Why Akira Kurosawa Is The Master Of Visual Storytelling

By Srikanth Kanchinadham. Posted on April 06, 2015

Hailed as one of the greatest film-makers, Akira Kurosawa has been an inspiration for all generations of filmmakers. In a career spanning over five decades, Kurosawa directed thirty films and has given us classics like Seven Samurai, The Hidden Fortress and Throne of Blood amongst others. His films are remarkable for the manner in which he merges the movement and emotions of his scenes and characters, thereby giving us a cinematic experience like no other.

A video essay by Tony Zhou shows how Kurosawa combined camera movement and composition to narrate his stories. It also demonstrates how the great filmmaker used 5 different styles to support his visual style of storytelling.
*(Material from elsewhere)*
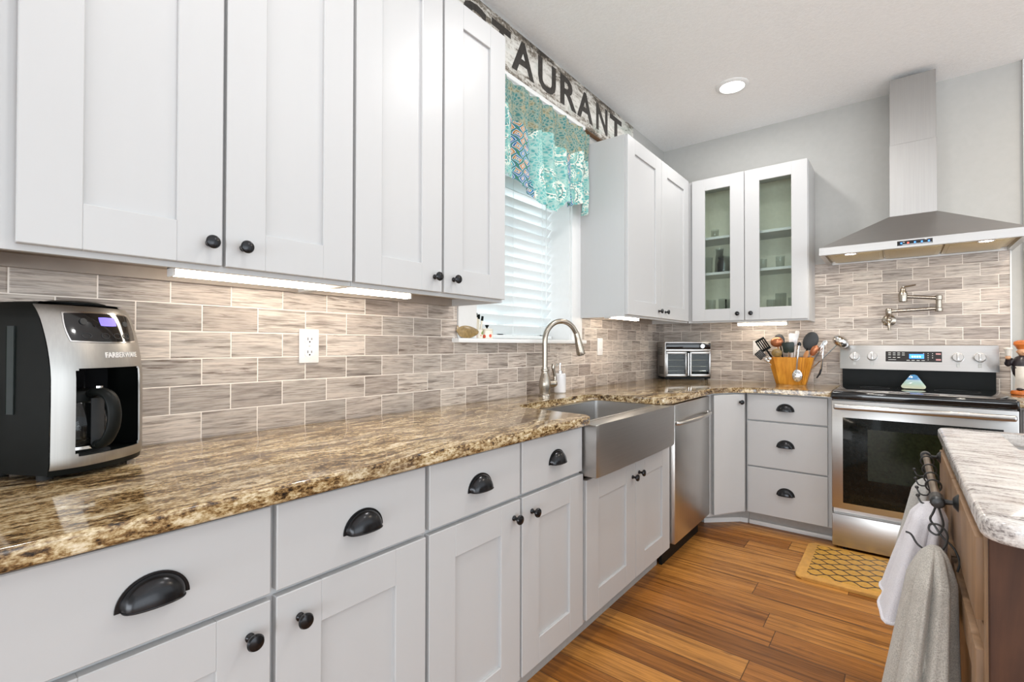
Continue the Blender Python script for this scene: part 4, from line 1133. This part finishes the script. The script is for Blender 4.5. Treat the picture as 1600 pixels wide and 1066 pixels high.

The styles employed by the filmmaker are Movement of Nature, Movement of Groups, Movement of Individual, Movement of Camera and Moment of the Cut.

This video also sees great film-makers like Sidney Lumet and Robert Altman talk about how Kurosawa influenced them.

Describing each of these movements, this video shows good framing can convey various emotions effectively. Kurosawa's ability to merge movement, composition with the emotions of his characters shows how filmmakers can add a lot of visual variety to their scenes.